Consider a swap from a deep buffer to a different series with less protection, but a higher upside cap.
Another strategy to consider is a purchase of a Buffer series that offers minimal downside protection if you currently own a Buffer ETF that provides deeper protection, and the market has already had a significant decline. The way options price within the ETF wrapper, typically means Buffer ETFs that provide moderate or deep protection, will have a beta (measure of volatility compared to the S&P 500) of approximately 0.5. So, if the reference asset is down 20%, early in the outcome period, it’s likely your Buffer ETF with moderate protection would show a loss of approximately half that amount, or 10%. So, if you currently own a 15% Buffer ETF and the reference asset has already had a serious decline, you could rotate to a 9% Buffer ETF, which would provide higher upside participation (a higher cap) whenever the reference asset recovers.

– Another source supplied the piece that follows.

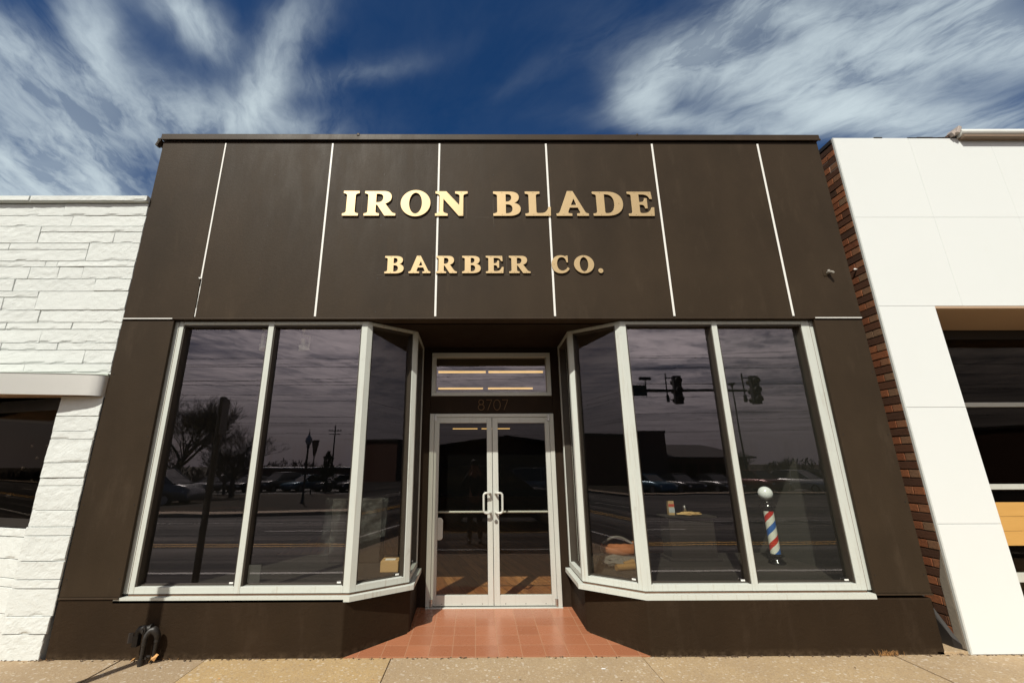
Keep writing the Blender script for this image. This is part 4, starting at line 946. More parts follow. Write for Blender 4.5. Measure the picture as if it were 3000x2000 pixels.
# ================================================================== THINGS IN THE WINDOWS
bp_ = thing('barber_pole', 'red white and blue striped barber pole with white globe in right window', 'barber pole', loc=(3.437,1.25,.44))
m, nt, out = newmat('barber_stripes'); co = coords(nt); sx = N(nt,'ShaderNodeSeparateXYZ'); L(nt, co, sx.inputs[0])
an = N(nt,'ShaderNodeMath',operation='ARCTAN2'); L(nt, sx.outputs['Y'], an.inputs[0]); L(nt, sx.outputs['X'], an.inputs[1])
a1 = N(nt,'ShaderNodeMath',operation='MULTIPLY'); L(nt, an.outputs[0], a1.inputs[0]); a1.inputs[1].default_value = -1/(2*math.pi)
a2 = N(nt,'ShaderNodeMath',operation='MULTIPLY_ADD'); L(nt, sx.outputs['Z'], a2.inputs[0]); a2.inputs[1].default_value = 1/.30; L(nt, a1.outputs[0], a2.inputs[2])
a3 = N(nt,'ShaderNodeMath',operation='ADD'); L(nt, a2.outputs[0], a3.inputs[0]); a3.inputs[1].default_value = .03
fr_ = N(nt,'ShaderNodeMath',operation='FRACT'); L(nt, a3.outputs[0], fr_.inputs[0])
cr = N(nt,'ShaderNodeValToRGB'); cr.color_ramp.interpolation = 'CONSTANT'; L(nt, fr_.outputs[0], cr.inputs[0]); e = cr.color_ramp.elements
e[0].position = 0; e[0].color = (.60,.025,.02,1); e[1].position = .22; e[1].color = (.85,.85,.80,1)
x_ = e.new(.5); x_.color = (.03,.14,.50,1); x_ = e.new(.74); x_.color = (.85,.85,.80,1)
pbsdf(nt, out, cr.outputs[0], .3, 0, .5)
q = MB(); q.lathe([(.053,.106),(.053,.561)],0,0,28); q.build('striped_cylinder', m, bp_)
q = MB(); q.lathe([(.076,.09),(.076,.61)],0,0,28); q.build('glass_tube', M['glassclear'], bp_)
q = MB(); q.lathe([(.085,.0),(.09,.02),(.07,.035),(.055,.06),(.06,.07),(.083,.08),(.083,.091)],0,0,28); q.build('base', M['chromedark'], bp_)
q = MB(); q.lathe([(.083,.609),(.083,.63),(.05,.65),(.03,.665),(.035,.685)],0,0,28); q.build('top_cap', M['chromedark'], bp_)
q = MB(); q.ball(0,0,.757,.078,n=28); q.build('globe', plain('white_opal_glass',(.93,.96,1.0),.12,spec=.6,var=.0,bs=0), bp_)
# pedestal with small goods
pd = thing('pedestal','dark square pedestal holding small goods in the right window','pedestal',loc=(2.58,1.55,.44))
q = MB(); q.box(-.30,.32,-.16,.16,0,.03); q.box(-.26,.28,-.13,.13,.0305,.47); q.box(-.30,.32,-.16,.16,.4705,.49); q.build('body', M['carpet'], pd, bevel=.005)
M['kraft'] = plain('kraft_paper',(.50,.32,.13),.75,var=.2,scale=14,bs=.3)
M['tan'] = plain('tan_carton',(.46,.31,.15),.7,var=.15)
cn_ = thing('drinks_carton','tall tan and red carton standing on the pedestal','carton',loc=(2.42,1.56,.93))
q = MB(); q.box(-.035,.035,-.03,.03,0,.165); q.build('box', M['tan'], cn_, bevel=.003)
q = MB(); q.box(-.0355,.036,-.0315,-.0305,.03,.09); q.build('label', plain('pale_blue_print',(.42,.45,.47),.5), cn_)
q = MB(); q.box(-.0355,.036,-.0315,-.0305,.10,.13); q.build('label', plain('red_print',(.45,.05,.03),.5), cn_)
q = MB(); q.lathe([(.0,0),(.022,0),(.022,.105),(.020,.108),(.0,.108)],2.59,1.55,20); o = q.build('metal_tube', M['chrome']); 
for v_ in o.data.vertices: v_.co.z += .931
tag(o,'slim silver metal tube standing right of the tan carton','tube')
def crumple(name, mat, cx,cy,cz, sx_,sy_,sz_, seed, label, cat, sharp=1.0):
    q = MB(); n=26; V=[]; F=[]
    for i in range(n//2+1):
        t = math.pi*i/(n//2)
        for k in range(n):
            a = 2*math.pi*k/n; v=Vector((math.sin(t)*math.cos(a),math.sin(t)*math.sin(a),-math.cos(t)))
            r = 1+.35*sharp*noise.noise(v*1.7+Vector((seed,0,0)))+.28*sharp*(abs(noise.noise(v*3.3+Vector((0,seed,0))))*2-.5)
            V.append((cx+v.x*r*sx_, cy+v.y*r*sy_, max(cz+v.z*r*sz_+sz_, cz)))
    for i in range(n//2):
        for k in range(n):
            a=i*n+k;b=i*n+(k+1)%n;F.append((a,b,b+n,a+n))
    q.add(V,F,.5,False); return tag(q.build(name, mat), label, cat)
crumple('paper_bag', M['kraft'], 2.60,1.46,.931, .14,.06,.022, 4.2, 'crumpled brown paper lying across the pedestal top', 'paper')
cb_ = thing('cardboard_box','small brown cardboard box with white label behind left bay glass','box',loc=(-.925,1.02,.4405),rz=.03)
M['card'] = plain('corrugated_cardboard',(.48,.30,.13),.8,var=.1,scale=12,bs=.15)
q = MB(); q.box(-.095,.095,-.09,.12,0,.105); q.build('carton', M['card'], cb_, bevel=.003)
q = MB(); q.box(-.06,.05,-.03,.06,.1055,.1065); q.build('label', M['paper'], cb_)
q = MB(); q.box(-.0955,.0955,.0,.03,.1052,.1058); q.build('tape', plain('clear_tape',(.42,.28,.14),.25), cb_)
# heap: grey canvas with orange tool bag and roll
crumple('canvas_heap', plain('grey_canvas',(.10,.095,.085),.9,var=.2,scale=20,bs=.4), 1.62,1.18,.4405, .23,.20,.055, 1.3, 'grey canvas sheet heaped on the right window platform','canvas',.7)
tbg = thing('tool_bag','open orange tool bag lying on grey canvas in right window','bag',loc=(1.66,1.30,.545),rz=-.12)
M['orange'] = plain('orange_nylon',(.30,.105,.038),.7,var=.3,scale=9,bs=.5)
M['grayfab'] = plain('grey_lining',(.11,.10,.09),.9)
q = MB(); n=28; V=[];F=[]
for j,(rx,ry,z) in enumerate([(.19,.13,.0),(.21,.145,.03),(.20,.14,.075),(.185,.125,.085),(.15,.10,.07),(.12,.07,.03)]):
    for k in range(n):
        a=2*math.pi*k/n; w_=1+.10*noise.noise((math.cos(a)*2,math.sin(a)*2,j*.3)); V.append((rx*w_*math.cos(a),ry*w_*math.sin(a),z+.02*noise.noise((math.cos(a)*3,math.sin(a)*3,5+j))))
for j in range(5):
    for k in range(n): a=j*n+k;b=j*n+(k+1)%n;F.append((a,b,b+n,a+n))
F.append(tuple(range(5*n,6*n))); F.append(tuple(range(n-1,-1,-1))); q.add(V,F,.5,True); q.build('body', M['orange'], tbg)
q = MB(); pts=[(-.17+.34*t, .10, .09+.07*math.sin(math.pi*t)) for t in [i/10 for i in range(11)]]; q.tube(pts,.016,8); q.build('strap', M['grayfab'], tbg)
q = MB(); q.tube([(-.18,.09,.08),(-.20,.0,.07),(-.15,-.09,.06),(-.05,-.13,.05)],.014,8); q.tube([(.17,.10,.09),(.19,.12,.10)],.02,8); q.build('piping', M['orange'], tbg)
rl_ = MB(); rl_.tube([(1.50,.93,.475),(1.62,.96,.474),(1.74,.99,.475)],[.032,.034,.033],14); rl_.tube([(1.60,.98,.50),(1.72,1.03,.51)],[.02,.03],10)
tag(rl_.build('fabric_roll', plain('ochre_cloth',(.22,.12,.035),.8,var=.2,scale=15)),'rolled ochre cloth lying before the orange tool bag','roll')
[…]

Note, the volatility of your Buffer ETF relative to its reference asset (beta) will change throughout the outcome period. Your Buffer ETF could track the reference asset more closely near the end of the outcome period, as the time value of the options within the ETF wrapper near expiration.
Consider a swap of your unhedged stock portfolio to a Buffer ETF series with minimal downside protection.

If you have an unhedged stock portfolio and you are considering reducing your stock exposure or selling out completely (for whatever reasons), you could compromise and remain invested, but with some protection. If you’d like to stay invested, but with slightly less risk, you could purchase Buffer ETFs that offer minimal protection, which would potentially reduce the volatility in your portfolio, and also provide you with some protection. This could be an attractive alternative to reducing your stock exposure, and it may provide you with some peace of mind that you didn’t have with your unhedged portfolio.

How much higher is the upside cap typically for the 9% series vs. the 15% series?

Innovator’s January 2024 Buffer series provides a good reference for comparison:
BJAN (9% protection) = 17.99% upside cap
PJAN (15% protection) = 14.20% upside cap

If you opt for the 9% level of protection, your potential upside participation is approximately 27% higher than the Buffer ETF that provides 15% downside protection. The less protection you purchase, the higher the upside cap. If the reference asset performs well during the outcome period, you would obviously participate more fully in the upside by owning BJAN, rather than PJAN. But, with BJAN you’re only protected on the first 9% loss (before fees) during the outcome period.

Minimal Downside Protection Buffer ETFs to consider:

Innovator U.S. Equity Buffer – Reference asset: S&P 500 (SPY)
Buffer: 9%, Outcome Period: 12 Months, Expense Ratio: 0.79%

BJAN Buffer 9% – January
BFEB Buffer 9% – February
BMAR Buffer 9% – March
BAPR Buffer 9% – April
BMAY Buffer 9% – May
BJUN Buffer 9% – June
BJUL Buffer 9% – July
BAUG Buffer 9% – August
BSEP Buffer 9% – September
BOCT Buffer 9% – October
BNOV Buffer 9% – November
BDEC Buffer 9% – December

FT Vest U.S. Equity Buffer – Reference asset: S&P 500 (SPY)
Buffer: 10%, Outcome Period: 12 Months, Expense Ratio: 0.85%

FJAN Buffer 10% – January
FFEB Buffer 10% – February
FMAR Buffer 10% – March
FAPR Buffer 10% – April
FMAY Buffer 10% – May
FJUN Buffer 10% – June
FJUL Buffer 10% – July
FAUG Buffer 10% – August
FSEP Buffer 10% – September
FOCT Buffer 10% – October
FNOV Buffer 10% – November
FDEC Buffer 10% – December

AllianzIM Buffer 10 Series – Reference asset: S&P 500 (SPY)
Buffer: 10%, Outcome Period: 12 Months, Expense Ratio: 0.74%

JANT Buffer 10% – January
FEBT Buffer 10% – February
MART Buffer 10% – March
APRT Buffer 10% – April
MAYT Buffer 10% – May
JUNT Buffer 10% – June
JULT Buffer 10% – July
AUGT Buffer 10% – August
SEPT Buffer 10% – September
OCTT Buffer 10% – October
NOVT Buffer 10% – November
DECT Buffer 10% – December

PGIM U.S. Large-Cap Buffer 12 – Reference Asset: S&P 500 (SPY)
Buffer: 12%, Outcome Period: 12 Months, Expense Ratio: 0.50%
JANP Buffer 12% – January
FEBP Buffer 12% – February
MRCP Buffer 12% – March
APRP Buffer 12% – April*
MAYP Buffer 12% – May*
JUNP Buffer 12% – June*
JULP Buffer 12% – July*
AUGP Buffer 12% – August*
SEPP Buffer 12% – September*
OCTP Buffer 12% – October*
NOVP Buffer 12% – November*
DECP Buffer 12% – December*

*April – December series will be launched throughout 2024.